Thursday, August 9, 2007

Shitequette



I was dropping the Cosby Kids off at the pool this morning and was quite annoyed when someone chose the stall directly next to mine, especially because have not two, three, four or five, but six stalls in the bathroom.

I work in an office with seemingly well groomed, professional people and yet they the bathroom looks like it could be a petting zoo.

Here are the official LJT rules of using the office restroom:


  1. If you are the only one in the bathroom, the stalls are yours for the choosing.
  2. If someone else is there, choose the stall as far away as possible from the second shitter. An exception can be made for a handicap stall, however, my legs fall asleep because they are so much higher than regular toilets. Why are handicapped people so tall anyway?
  3. After wiping, check the toilet seat. It's disgusting to find little pieces of toilet paper and hair on a toilet seat when you walk in.
  4. Courtesy flush. No one wants to see your leftover turds. Yes, even yours.
  5. Piss in the urinal. With more than one pisser, apply rule number one to urinating as well.
  6. If there are two urinals next to eachother, you may still use the second urinal but it is acceptable to drain your Johnson in a stall, however:
  7. Pick the fucking seat up and if you don't - you pig - at least fucking wipe the seat. I don't know if it's more than one person in my office pees on toilet seats and it's completely and totally disgusting.
  8. Wash your hands.
Follow these rules and you will be a courteous and responsible office shitter.

2 comments:

Open Bar said...

I find that I get attached to a particular stall, generally the first one that I use. If there are five stalls, and the first time I go in I sit on the second one, then anytime I go back in I usually use that same one.
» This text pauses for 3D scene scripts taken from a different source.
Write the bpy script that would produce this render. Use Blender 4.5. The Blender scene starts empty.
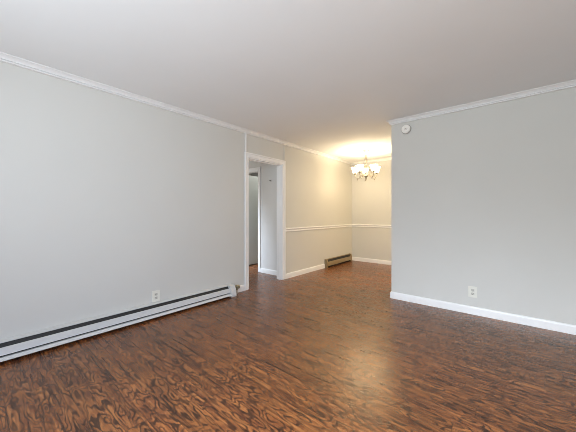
import bpy, bmesh, math
from mathutils import Vector, Matrix

S = bpy.context.scene
COL = S.collection

# ------------------------------------------------------------------ camera
F_PX, HORIZON, YAW, CAM_H = 270.4, 213.78, 0.70198, 1.163
cam_data = bpy.data.cameras.new('camera')
cam = bpy.data.objects.new('camera', cam_data)
COL.objects.link(cam)
cam_data.sensor_fit = 'HORIZONTAL'
cam_data.sensor_width = 36.0
cam_data.lens = F_PX * 36.0 / 576.0
cam_data.shift_y = (HORIZON - 216.0) / 576.0
cam_data.clip_start = 0.02
cam.location = (0, 0, CAM_H)
cam.rotation_euler = (math.pi / 2, 0, YAW)
S.camera = cam

# ------------------------------------------------------------------ world, daylight, exposure
S.view_settings.view_transform = 'Standard'
S.view_settings.look = 'None'
S.view_settings.gamma = 1.0
S.view_settings.use_curve_mapping = False
S.view_settings.exposure = 0.0
S.cycles.use_denoising = True
S.cycles.denoising_prefilter = 'ACCURATE'
S.cycles.denoising_input_passes = 'RGB_ALBEDO_NORMAL'
S.cycles.filter_width = 0.9
S.cycles.max_bounces = 14
S.cycles.diffuse_bounces = 10
S.cycles.sample_clamp_indirect = 1.2
S.cycles.min_light_bounces = 3
S.cycles.use_guiding = True
S.cycles.use_adaptive_sampling = False
world = bpy.data.worlds.new('sky')
S.world = world
world.use_nodes = True
bg = world.node_tree.nodes['Background']
bg.inputs['Color'].default_value = (0.80, 0.90, 1.0, 1)
bg.inputs['Strength'].default_value = 0.5


def area_light(name, loc, rot, sx, sy, energy, color, spread=math.pi):
    d = bpy.data.lights.new(name, 'AREA')
    d.shape = 'RECTANGLE'
    d.size, d.size_y = sx, sy
    d.energy = energy
    d.color = color
    d.spread = spread
    o = bpy.data.objects.new(name, d)
    o.location = loc
    o.rotation_euler = rot
    COL.objects.link(o)
    return o


# daylight entering by the wide window behind the camera, by the side window and by the hallway window:
# skylight slanting down, and light thrown up again from the bright ground outside
R_ = math.radians
area_light('skylight_behind', (0.15, -1.76, 1.32), (R_(52), 0, 0), 3.0, 1.35, 83, (0.80, 0.88, 1.0), R_(75))
area_light('ground_light_behind', (-2.15, -1.76, 1.32), (R_(128), 0, 0), 1.5, 1.35, 4, (0.92, 0.92, 1.0), R_(150))
area_light('ground_light_behind', (-0.60, -1.76, 1.32), (R_(128), 0, 0), 1.5, 1.35, 100, (0.80, 0.92, 1.0), R_(150))
area_light('skylight_side', (2.06, -0.3, 1.32), (0, R_(55), 0), 1.35, 2.0, 66, (0.54, 0.70, 1.0), R_(130))
area_light('ground_light_side', (2.06, -0.3, 1.32), (0, R_(128), 0), 1.35, 2.0, 18, (1.0, 0.82, 0.55), R_(150))
area_light('skylight_hall', (-5.0, 2.34, 1.35), (R_(55), 0, 0), 1.2, 1.3, 49, (0.69, 0.82, 1.0), R_(80))
area_light('daylight_hall', (-5.0, 2.34, 1.35), (R_(80), 0, 0), 1.2, 1.3, 11, (1.0, 0.95, 0.84))
bath = bpy.data.lights.new('bathroom_fill_light', 'POINT')  # added unseen fill that brightens the small room and its door
bath.energy, bath.color, bath.shadow_soft_size = 10.5, (1.0, 1.0, 0.95), 0.12
bath_fill = bpy.data.objects.new('bathroom_fill_light', bath)
bath_fill.location = (-4.0, 4.75, 2.22)
COL.objects.link(bath_fill)
area_light('dining_fill_light', (0.1, 5.1, 2.36), (0, 0, 0), 1.0, 0.6, 62, (1.0, 0.77, 0.42))  # added unseen fill that warms and lifts the lower dining walls
SHADE_GLOW = 17.0
LAMP_W = 5.5
LAMP_COL = (1.0, 0.86, 0.59)

# ------------------------------------------------------------------ dimensions (metres)
XL, YR, YB, XP, ZC = -3.153, 3.774, 6.204, -1.321, 2.44   # left wall, right wall, far wall, passage wall, ceiling
XE, YN = 2.0, -1.7                                         # side wall, wall behind the camera
YK = 4.35                                                  # the passage wall stops here; opening made to let the added dining fill light in
T = 0.12                                                   # wall thickness
D0, D1, DZ = 2.776, 3.575, 2.035                           # doorway in the left wall
HX, HY0, HY1 = -6.0, 2.40, 3.758                           # hallway beyond it
B0, B1, BZ = -4.60, -3.954, 2.03                           # small door opening in the hallway wall


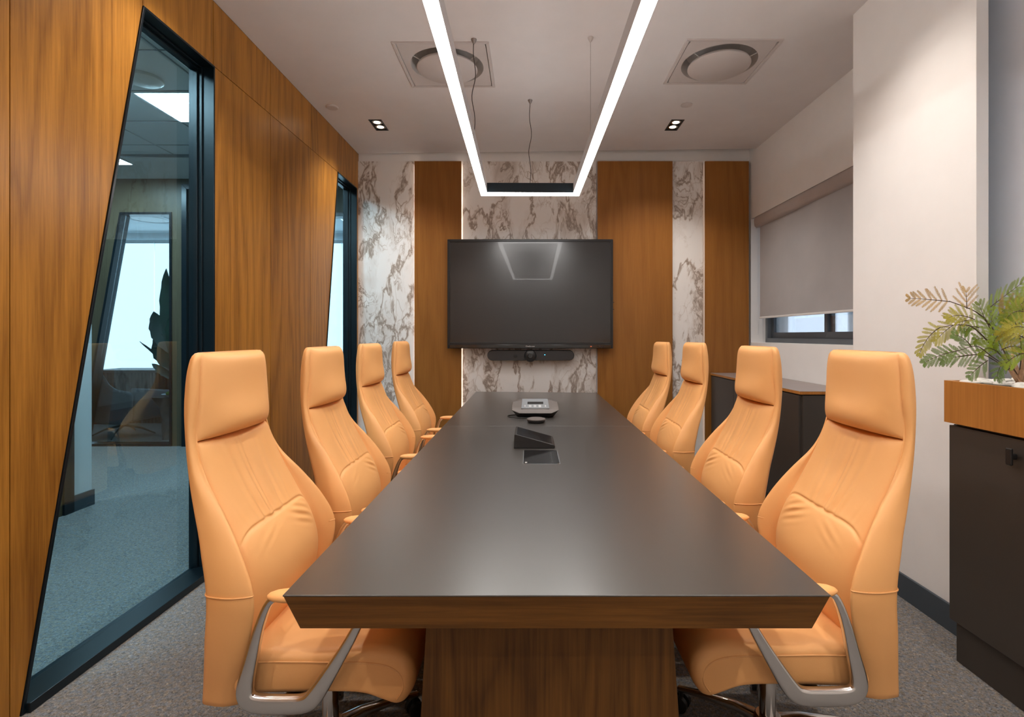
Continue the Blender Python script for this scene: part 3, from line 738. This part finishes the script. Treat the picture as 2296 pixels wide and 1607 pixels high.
        for k in range(13):
            f = (1-math.cos(PI*k/12))/2; x = -.058+.340*f; e = (1-abs(2*f-1)**7)**.5 if 0 < f < 1 else .15
            pr.append([(x, y+q[0]*.030*e, .638+q[1]*.0155*e+.002*f) for q in [(math.cos(2*PI*j/16), math.sin(2*PI*j/16)) for j in range(16)]])
        MB().rings(pr).build('arm_pad', 'leather', ar, smooth=180)
    # mechanism, lift, base, castors
    MB().box(-.10, .13, -.085, .085, .318, .352).box(-.22, -.08, -.03, .03, .325, .348).prism([(-.04, .318), (.05, .318), (.03, .27), (-.025, .27)], 'y', -.035, .035).build('mechanism', 'black', root, bevel=.006)
    MB().tube([(.0, -.08, .335), (.0, -.2, .33), (.01, -.24, .328)], .005, 8).build('tilt_lever', 'black', root, smooth=60)
    gl = MB().lathe([(.001, .08), (.026, .08), (.026, .20), (.0245, .205), (.0245, .275), (.001, .275)], n=24).build('gas_lift', 'chrome', root, smooth=40)
    MB().lathe([(.001, .055), (.040, .055), (.046, .065), (.046, .095), (.036, .105), (.001, .105)], n=24).build('hub', 'chrome', root, smooth=40)
    for k in range(5):
        a = 2*PI*(k+.5)/5; ca, sa = math.cos(a), math.sin(a)
        pts = [(ca*r_, sa*r_, z_) for r_, z_ in ((.03, .085), (.10, .092), (.20, .085), (.295, .072))]
        lg = MB().sweep(pts, rrect(1, 1, .3, 3), scales=[(.046, .032), (.036, .028), (.028, .022), (.022, .016)]).build('base_leg', 'chrome', root, smooth=50)
        cs = MB(); bx, by = ca*.285, sa*.285
        for s in (-1, 1):
            ox, oy = -sa*s*.017, ca*s*.017; rs2 = []
            for d, rr2 in ((-.010, .020), (-.008, .027), (.008, .027), (.010, .020)):
                rs2.append([(bx+ox-sa*d+ca*rr2*math.cos(q), by+oy+ca*d+sa*rr2*math.cos(q), .027+rr2*math.sin(q)) for q in [2*PI*j/20 for j in range(20)]])
            cs.rings(rs2)
        cs.tube([(bx, by, .027), (bx, by, .068)], .008, 8)
        cs.build('castor', 'black', lg, smooth=50)
    return root
def copy_tree(o, parent=None):
    c = o.copy(); COL.objects.link(c); c.parent = parent
    for ch in kids[o.name]: copy_tree(ch, c)
    return c
kids = {}
proto = make_chair()
for o in COL.objects: kids[o.name] = []
for o in COL.objects:
    if o.parent: kids[o.parent.name].append(o)
def chlab(i, side):
    pos = ['nearest', 'second', 'third', 'farthest']
    ext = {'left': ['beside the large slanted window', 'by the timber wall', 'before the far slanted window', 'by the marble panel'],
           'right': ['near the planter', 'before the sideboard', 'before the narrow marble strip', 'before the widest timber panel']}
    return '%s tan leather chair on the %s of the table, %s' % (pos[i], side, ext[side][i])
CH = [('left', 0, -.630, 1.685, 0, 0), ('left', 1, -.600, 2.365, 0, 0), ('left', 2, -.675, 3.29, 0, 0), ('left', 3, -.685, 4.12, 0, .035),
      ('right', 0, .765, 1.715, PI, 0), ('right', 1, .735, 2.455, PI, 0), ('right', 2, .740, 3.40, PI, .01), ('right', 3, .712, 4.12, PI, 0)]
for n_, (side, i, x, y, rz, dz) in enumerate(CH):
    c = proto if n_ == 0 else copy_tree(proto)
    c.location = (x, y, 0); c.rotation_euler = (0, 0, rz)
    tag(c, chlab(i, side), 'chair', 'tan leather chairs around the conference table')
    c.scale = (1, 1 if side == 'left' else -1, 1.004 if dz > .02 else 1.004 if dz else 1)

# ------------------------------------------------------------ sideboard by the window
t = empty('sideboard', (1.84, 3.63, 0)); tag(t, 'low charcoal sideboard with grey top under the window', 'sideboard')
d = XW-1.84-.004
MB().box(.02, d, .02, 1.78, .10, .915).build('body', 'cab', t, bevel=.002)
MB().box(.05, d, .05, 1.78, 0, .10).build('plinth', 'black', t)
MB().box(0, d, 0, 1.80, .918, .937).build('top_edge', 'planter_wood', t, bevel=.001)
MB().box(.001, d, .001, 1.80, .937, .940).build('top_surface', 'sidetop', t, bevel=.001)
for k in range(3):
    y = .025+k*.587
    MB().box(.002, .02, y, y+.582, .105, .910).build('door', 'cab', t, bevel=.002)
MB().box(.022, d-.0, .004, .02, .105, .910).build('end_panel', 'cab', t, bevel=.002)

# ------------------------------------------------------------ planter cabinet right
t = empty('planter_cabinet', (1.707, 2.17, 0)); tag(t, 'dark cabinet with a timber planter box on top, right of the near chair', 'cabinet')
d2 = 2.048-1.707
MB().box(.018, d2, -.97, .0, .171, .960).build('body', 'cab', t, bevel=.002)
MB().box(.026, d2, -.97, -.004, 0, .171).build('plinth', 'cab', t, bevel=.002)
for k in range(2):
    dr = MB().box(0, .018, -.485*(k+1)+.002, -.485*k-.001, .171, .957).build('door', 'cab', t, bevel=.0015)
    hy = -.485*k-.30 if k == 0 else -.62
    hb = MB().box(-.030, -.020, hy-.012, hy+.012, .865, .925); hb.box(-.022, .0, hy-.006, hy+.006, .885, .905)
    hb.build('door_handle', 'black', dr, bevel=.004)
pl = MB()
x0, x1, y0, y1, z0, z1, th = -.017, d2, -.99, .005, .969, 1.138, .018
pl.box(x0, x0+th, y0, y1, z0, z1); pl.box(x1-th, x1, y0, y1, z0, z1); pl.box(x0+th, x1-th, y1-th, y1, z0, z1); pl.box(x0+th, x1-th, y0, y0+th, z0, z1)
pl.box(x0+th, x1-th, y0+th, y1-th, z0, z0+.02)
bx = pl.build('planter_box', 'planter_wood', t, bevel=.001)
MB().box(x0+.03, x1-.02, y0+.03, y1-.03, .959, .970).build('shadow_gap', 'black', t)  # black strip standing in for the shade under the planter box
MB().box(x0+th, x1-th, y0+th, y1-th, 1.05, 1.122).build('soil', 'soil', bx)

# pebbles
def pebble():
    rs = []; n = 12
    for j in range(1, 8):
        f = PI*j/8; r = math.sin(f); z = -math.cos(f)
        rs.append([(r*math.cos(2*PI*i/n)*(1+.12*math.sin(3*2*PI*i/n+z)), r*math.sin(2*PI*i/n), z) for i in range(n)])
    return MB().rings(rs).build('pebble', 'stone', smooth=180)
pb = pebble(); first = True; placed = []
PX0, PX1, PY0, PY1 = 1.72, 2.02, 1.60, 2.145
tries = 0
while len(placed) < 95 and tries < 6000:
    tries += 1
    x, y = random.uniform(PX0, PX1), random.uniform(PY0, PY1); a = random.uniform(.014, .023)
    if any((x-px)**2+(y-py)**2 < (.78*(a+pa))**2 for px, py, pa in placed): continue
    if (x-1.836)**2+(y-1.99)**2 < .033**2: continue
    placed.append((x, y, a))
for x, y, a in placed:
    o = pb if first else pb.copy()
    if not first: COL.objects.link(o)
    first = False
    hgt = a*random.uniform(.42, .6); o.scale = (a*random.uniform(1, 1.25), a, hgt); o.location = (x, y, 1.122+hgt*.9+random.uniform(0, .014)); o.rotation_euler = (random.uniform(-.15, .15), random.uniform(-.15, .15), random.uniform(0, PI))
    tag(o, 'white rounded pebble lying in the timber planter around the plant', 'pebble', 'white pebbles in the timber planter')

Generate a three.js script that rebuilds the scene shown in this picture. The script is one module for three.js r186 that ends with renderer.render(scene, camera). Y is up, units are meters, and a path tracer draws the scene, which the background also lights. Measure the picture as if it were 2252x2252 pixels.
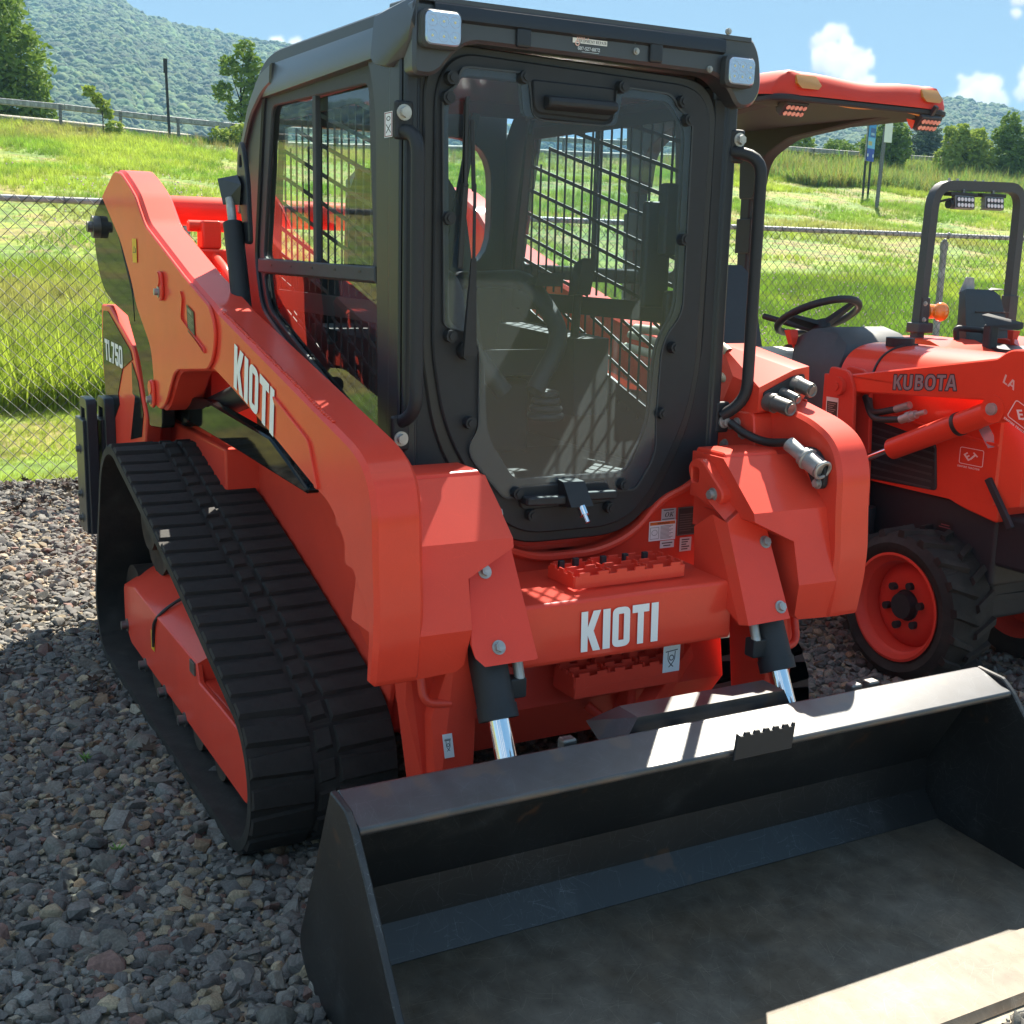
import * as THREE from 'three';
import { RoundedBoxGeometry } from 'three/addons/geometries/RoundedBoxGeometry.js';
import { ConvexGeometry } from 'three/addons/geometries/ConvexGeometry.js';
import { mergeGeometries, mergeVertices, toCreasedNormals } from 'three/addons/utils/BufferGeometryUtils.js';

/* ---------- camera, sky, sun, exposure ---------- */
const scene = new THREE.Scene();
const D2R = Math.PI / 180;
const camera = new THREE.PerspectiveCamera(44.97, 1, 0.1, 4000);
{
  const y = 28.8 * D2R, p = 11.9 * D2R, r = -1.48 * D2R;
  const fw = new THREE.Vector3(Math.sin(y) * Math.cos(p), -Math.sin(p), -Math.cos(y) * Math.cos(p));
  const rt = new THREE.Vector3(Math.cos(y), 0, Math.sin(y));
  const dn = new THREE.Vector3().crossVectors(fw, rt);
  const right = rt.clone().multiplyScalar(Math.cos(r)).addScaledVector(dn, Math.sin(r));
  const down = rt.clone().multiplyScalar(-Math.sin(r)).addScaledVector(dn, Math.cos(r));
  const m = new THREE.Matrix4().makeBasis(right, down.negate(), fw.clone().negate());
  camera.quaternion.setFromRotationMatrix(m);
  camera.position.set(-1.74, 1.6, 2.84);
}
scene.add(camera);
const renderer = new THREE.WebGLRenderer({ antialias: true });
renderer.setSize(1024, 1024);
renderer.toneMapping = THREE.LinearToneMapping;
renderer.toneMappingExposure = 4.6;
renderer.shadowMap.enabled = true;
const SUN = new THREE.Vector3(0.28, 0.477, -0.29).normalize();
const sun = new THREE.DirectionalLight(new THREE.Color(1.0, 0.93, 0.8), 3.7);
sun.position.copy(SUN).multiplyScalar(40);
sun.castShadow = true;
sun.shadow.mapSize.set(4096, 4096);
Object.assign(sun.shadow.camera, { left: -14, right: 14, top: 14, bottom: -14, near: 1, far: 120 });
scene.add(sun, sun.target);

/* seeded random and noise */
let seed = 12345;
const rnd = () => { seed = (seed * 1664525 + 1013904223) >>> 0; return seed / 4294967296; };
const rr = (a, b) => a + (b - a) * rnd();
const hash = (x, y, z) => { let h = (x * 374761393 + y * 668265263 + z * 2147483647 + 974711) | 0; h = Math.imul(h ^ (h >>> 13), 1274126177); h ^= h >>> 16; return (h >>> 0) / 4294967296; };
const sm = (t) => t * t * (3 - 2 * t);
function n3(x, y, z, per = 0) {
  const X = Math.floor(x), Y = Math.floor(y), Z = Math.floor(z), a = sm(x - X), b = sm(y - Y), c = sm(z - Z);
  const w = (i) => (per ? ((i % per) + per) % per : i);
  const h = (i, j, k) => hash(w(X + i), w(Y + j), Z + k);
  const l = (p, q, t) => p + (q - p) * t;
  return l(l(l(h(0, 0, 0), h(1, 0, 0), a), l(h(0, 1, 0), h(1, 1, 0), a), b), l(l(h(0, 0, 1), h(1, 0, 1), a), l(h(0, 1, 1), h(1, 1, 1), a), b), c);
}
const fbm = (x, y, z, o = 4, per = 0) => { let s = 0, a = 0.5, t = 0; for (let i = 0; i < o; i++) { s += a * n3(x, y, z + i * 7, per); t += a; x *= 2; y *= 2; z *= 2; per *= 2; a *= 0.5; } return s / t; };
const sstep = (a, b, x) => sm(Math.min(1, Math.max(0, (x - a) / (b - a))));
const lerp = (a, b, t) => a + (b - a) * t;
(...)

Unless of course, there's someone in there, whereon I obey rule no. 2.

Also, I just started at this new place, and the bathroom my boss showed me is mad small (only 1 pisser, 2 shitters). Very awkward for taking a serious shit. But today I discovered a really nice, larger loo (6 urinals, 5 shitters) on the other side of the office.

At 10:35 this morning, I decimated the fifth shitter with a 15-minute Bud Mud pounding.

Thought you'd like to know! K-bye! LOL

ChuckJerry said...

Is that an actual turd? That's the grossest thing I've seen all week. And who's taking pictures of their turds?

People who piss on toilet seats should be shot in the face and left to die in their own pool of urine. Lift up the fucking seat.